For if the many died by the trespass of the one man, how much more did God’s grace and the gift that came by the grace of the one man, Jesus Christ, overflow to the many! Nor can the gift of God be compared with the result of one man’s sin: The judgment followed one sin and brought condemnation, but the gift followed many trespasses and brought justification.

And because your relationship with God is restored, you aren’t resisting alone.

You say “Resistance is futile…” and you are saying “I’m lost, compromised, weak, stupid – that’s just who I am…” You say “I’m lost, compromised, weak, stupid – that’s just who I am…” The Gospel says “No, that’s not ‘just who you are.’ On a bad day, yes; and on a bad day we all fall short, all succumb to the things we know we shouldn’t do and say, all stuff up, all ‘fall short of the glory of God.’ But that’s not who you are. You are whom God will have you be. Resistance is not futile…” You have solidarity with God in Christ. We have solidarity with each other in Christ. Resistance is not futile…

And that’s what the Gospel reading today is all about. Resistance is not futile. Because Jesus Christ is the point of resistance. Jesus Christ is the point at which the immovable object demonstrates that the force is not irresistible. At the beginning of his ministry, in the Temptations, and at the end of his ministry, on the Cross, Jesus is resistance to the way the world is, and the way the world tries to get us to think we are: “Your whole being is compromised. You will never be any different. This is what you are. There is no point of resistance.”

That’s temptation…

And yes, we succumb. Yes, we despair. Yes, we think “That’s the way the world is, and that’s how I am in it!”

But it’s not…

Jesus resisted. Jesus resisted in the desert. And the Tempter went away. Jesus resisted through his ministry, and every healing, every forgiving, every setting-free, everything that proclaimed the coming of the Kingdom was an act of resistance against the way things are.

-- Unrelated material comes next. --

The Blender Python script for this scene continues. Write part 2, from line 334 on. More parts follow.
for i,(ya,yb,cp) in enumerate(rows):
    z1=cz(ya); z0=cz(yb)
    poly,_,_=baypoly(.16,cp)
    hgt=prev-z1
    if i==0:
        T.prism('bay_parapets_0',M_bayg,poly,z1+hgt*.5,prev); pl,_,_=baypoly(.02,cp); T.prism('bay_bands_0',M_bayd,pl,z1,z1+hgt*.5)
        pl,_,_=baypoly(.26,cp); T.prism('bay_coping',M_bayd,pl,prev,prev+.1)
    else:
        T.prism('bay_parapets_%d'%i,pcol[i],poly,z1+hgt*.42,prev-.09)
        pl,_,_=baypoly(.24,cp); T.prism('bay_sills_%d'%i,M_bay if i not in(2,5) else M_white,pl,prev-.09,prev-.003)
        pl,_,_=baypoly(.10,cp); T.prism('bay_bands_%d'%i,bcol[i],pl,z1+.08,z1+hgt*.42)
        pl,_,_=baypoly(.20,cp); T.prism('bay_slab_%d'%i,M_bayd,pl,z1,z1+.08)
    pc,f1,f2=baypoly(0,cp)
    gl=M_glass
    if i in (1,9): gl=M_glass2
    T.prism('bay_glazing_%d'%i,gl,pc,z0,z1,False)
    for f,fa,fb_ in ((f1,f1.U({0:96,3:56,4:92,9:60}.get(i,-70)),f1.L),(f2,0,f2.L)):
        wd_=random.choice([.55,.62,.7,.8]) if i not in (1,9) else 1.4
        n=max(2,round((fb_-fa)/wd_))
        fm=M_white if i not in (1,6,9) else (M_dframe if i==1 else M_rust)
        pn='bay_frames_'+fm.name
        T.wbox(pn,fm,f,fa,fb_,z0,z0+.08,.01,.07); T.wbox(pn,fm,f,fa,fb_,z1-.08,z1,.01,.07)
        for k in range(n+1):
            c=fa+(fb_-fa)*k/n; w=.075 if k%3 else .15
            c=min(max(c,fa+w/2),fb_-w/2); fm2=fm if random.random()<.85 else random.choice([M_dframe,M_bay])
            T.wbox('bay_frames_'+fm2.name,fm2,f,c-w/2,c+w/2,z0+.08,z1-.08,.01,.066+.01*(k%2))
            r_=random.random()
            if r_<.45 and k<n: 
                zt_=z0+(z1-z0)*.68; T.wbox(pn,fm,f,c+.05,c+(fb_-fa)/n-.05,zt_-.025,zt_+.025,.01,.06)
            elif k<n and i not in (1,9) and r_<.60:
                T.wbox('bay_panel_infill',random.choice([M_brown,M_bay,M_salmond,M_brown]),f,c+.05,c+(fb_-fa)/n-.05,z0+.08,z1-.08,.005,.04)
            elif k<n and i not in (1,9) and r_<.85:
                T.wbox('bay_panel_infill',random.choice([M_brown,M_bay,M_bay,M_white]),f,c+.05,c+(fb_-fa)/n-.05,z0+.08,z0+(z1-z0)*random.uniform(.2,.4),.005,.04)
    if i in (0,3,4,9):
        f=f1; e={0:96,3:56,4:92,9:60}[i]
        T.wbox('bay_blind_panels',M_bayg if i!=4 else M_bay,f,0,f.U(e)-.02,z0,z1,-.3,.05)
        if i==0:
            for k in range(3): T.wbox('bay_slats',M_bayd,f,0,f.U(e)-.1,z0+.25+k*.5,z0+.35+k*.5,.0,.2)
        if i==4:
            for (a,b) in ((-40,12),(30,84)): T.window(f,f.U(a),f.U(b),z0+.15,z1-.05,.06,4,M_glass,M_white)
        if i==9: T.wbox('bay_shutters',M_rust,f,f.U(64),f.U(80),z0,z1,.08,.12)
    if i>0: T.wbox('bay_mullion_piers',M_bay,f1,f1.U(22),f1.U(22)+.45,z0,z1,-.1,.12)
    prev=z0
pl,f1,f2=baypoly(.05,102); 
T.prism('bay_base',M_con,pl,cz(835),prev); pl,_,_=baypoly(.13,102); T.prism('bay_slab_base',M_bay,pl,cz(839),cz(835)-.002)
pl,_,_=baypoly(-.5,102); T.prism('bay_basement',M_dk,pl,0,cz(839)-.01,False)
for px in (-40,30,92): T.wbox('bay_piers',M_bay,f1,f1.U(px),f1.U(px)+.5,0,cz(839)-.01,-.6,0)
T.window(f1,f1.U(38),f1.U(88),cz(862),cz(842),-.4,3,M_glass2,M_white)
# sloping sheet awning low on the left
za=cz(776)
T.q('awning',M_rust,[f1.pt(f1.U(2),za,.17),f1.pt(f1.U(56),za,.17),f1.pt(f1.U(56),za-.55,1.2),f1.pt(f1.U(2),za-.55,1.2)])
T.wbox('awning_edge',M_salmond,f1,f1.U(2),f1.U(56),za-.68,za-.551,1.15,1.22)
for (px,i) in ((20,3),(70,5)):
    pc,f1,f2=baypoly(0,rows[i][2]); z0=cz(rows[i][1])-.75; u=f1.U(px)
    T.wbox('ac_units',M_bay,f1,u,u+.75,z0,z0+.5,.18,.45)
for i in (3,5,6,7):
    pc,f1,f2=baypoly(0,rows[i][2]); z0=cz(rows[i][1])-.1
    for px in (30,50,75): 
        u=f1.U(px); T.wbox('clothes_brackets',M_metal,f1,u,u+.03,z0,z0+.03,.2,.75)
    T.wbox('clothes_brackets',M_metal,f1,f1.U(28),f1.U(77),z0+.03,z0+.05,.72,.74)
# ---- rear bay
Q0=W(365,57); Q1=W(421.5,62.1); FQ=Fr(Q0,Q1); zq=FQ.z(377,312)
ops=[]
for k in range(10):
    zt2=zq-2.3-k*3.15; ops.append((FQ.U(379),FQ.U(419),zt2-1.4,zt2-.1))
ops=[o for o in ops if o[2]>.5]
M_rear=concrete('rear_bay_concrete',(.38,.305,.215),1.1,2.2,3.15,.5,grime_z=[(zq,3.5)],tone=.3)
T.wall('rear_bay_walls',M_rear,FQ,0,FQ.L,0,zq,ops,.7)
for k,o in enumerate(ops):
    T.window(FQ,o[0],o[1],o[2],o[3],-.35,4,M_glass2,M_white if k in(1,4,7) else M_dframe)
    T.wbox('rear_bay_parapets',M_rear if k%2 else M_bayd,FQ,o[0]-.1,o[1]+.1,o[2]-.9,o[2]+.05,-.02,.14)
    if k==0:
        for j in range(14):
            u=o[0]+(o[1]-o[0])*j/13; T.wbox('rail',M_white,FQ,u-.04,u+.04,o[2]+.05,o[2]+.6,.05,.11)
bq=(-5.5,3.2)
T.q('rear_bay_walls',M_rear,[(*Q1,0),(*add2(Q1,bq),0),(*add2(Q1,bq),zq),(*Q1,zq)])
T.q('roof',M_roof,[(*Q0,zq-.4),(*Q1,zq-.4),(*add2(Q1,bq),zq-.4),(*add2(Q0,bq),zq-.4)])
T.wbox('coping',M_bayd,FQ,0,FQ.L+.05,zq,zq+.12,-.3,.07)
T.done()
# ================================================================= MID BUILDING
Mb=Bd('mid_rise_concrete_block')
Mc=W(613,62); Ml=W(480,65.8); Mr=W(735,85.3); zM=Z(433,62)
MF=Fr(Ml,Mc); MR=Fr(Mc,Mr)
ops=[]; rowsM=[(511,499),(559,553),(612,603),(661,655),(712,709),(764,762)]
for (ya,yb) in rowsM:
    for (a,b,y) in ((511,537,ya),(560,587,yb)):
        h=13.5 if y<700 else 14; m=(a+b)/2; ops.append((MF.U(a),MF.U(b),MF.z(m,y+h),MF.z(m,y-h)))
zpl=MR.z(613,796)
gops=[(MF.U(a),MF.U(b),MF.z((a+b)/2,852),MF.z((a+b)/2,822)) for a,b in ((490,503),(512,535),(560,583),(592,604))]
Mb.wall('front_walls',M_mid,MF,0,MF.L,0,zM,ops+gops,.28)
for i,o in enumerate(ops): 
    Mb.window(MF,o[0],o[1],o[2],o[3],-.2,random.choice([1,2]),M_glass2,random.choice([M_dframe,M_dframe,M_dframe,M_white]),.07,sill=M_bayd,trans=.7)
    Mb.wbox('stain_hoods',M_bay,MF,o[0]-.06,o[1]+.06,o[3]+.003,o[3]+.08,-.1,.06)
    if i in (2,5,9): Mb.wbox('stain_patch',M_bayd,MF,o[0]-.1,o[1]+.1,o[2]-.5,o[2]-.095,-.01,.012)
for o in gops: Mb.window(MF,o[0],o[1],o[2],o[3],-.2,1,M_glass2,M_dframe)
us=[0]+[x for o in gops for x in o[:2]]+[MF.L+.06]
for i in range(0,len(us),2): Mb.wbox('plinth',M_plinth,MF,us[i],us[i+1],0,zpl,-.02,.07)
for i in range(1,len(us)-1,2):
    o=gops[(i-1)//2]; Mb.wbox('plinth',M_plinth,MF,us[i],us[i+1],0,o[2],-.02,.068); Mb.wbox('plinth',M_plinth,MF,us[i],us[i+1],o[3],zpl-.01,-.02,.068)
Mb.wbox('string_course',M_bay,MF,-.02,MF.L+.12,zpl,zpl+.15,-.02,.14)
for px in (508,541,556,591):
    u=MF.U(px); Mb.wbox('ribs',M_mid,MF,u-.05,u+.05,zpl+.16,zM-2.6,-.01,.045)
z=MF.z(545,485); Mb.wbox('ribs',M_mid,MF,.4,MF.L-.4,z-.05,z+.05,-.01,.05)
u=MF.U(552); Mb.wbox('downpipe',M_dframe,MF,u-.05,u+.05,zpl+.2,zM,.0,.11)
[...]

Jesus was crucified. And his going to the cross was the act of ultimate resistance, in which a human being surrenders himself to the brute force that proclaims “Resistance is futile!” in order to show that force, power, evil, have their limits, and that resistance may be unspeakably costly, but is never futile.

And Jesus Christ is risen.

And that’s why the Gospel is the very proclamation, in the face of everything that looks to separate us from God, that resistance is not only not futile. Resistance has already won.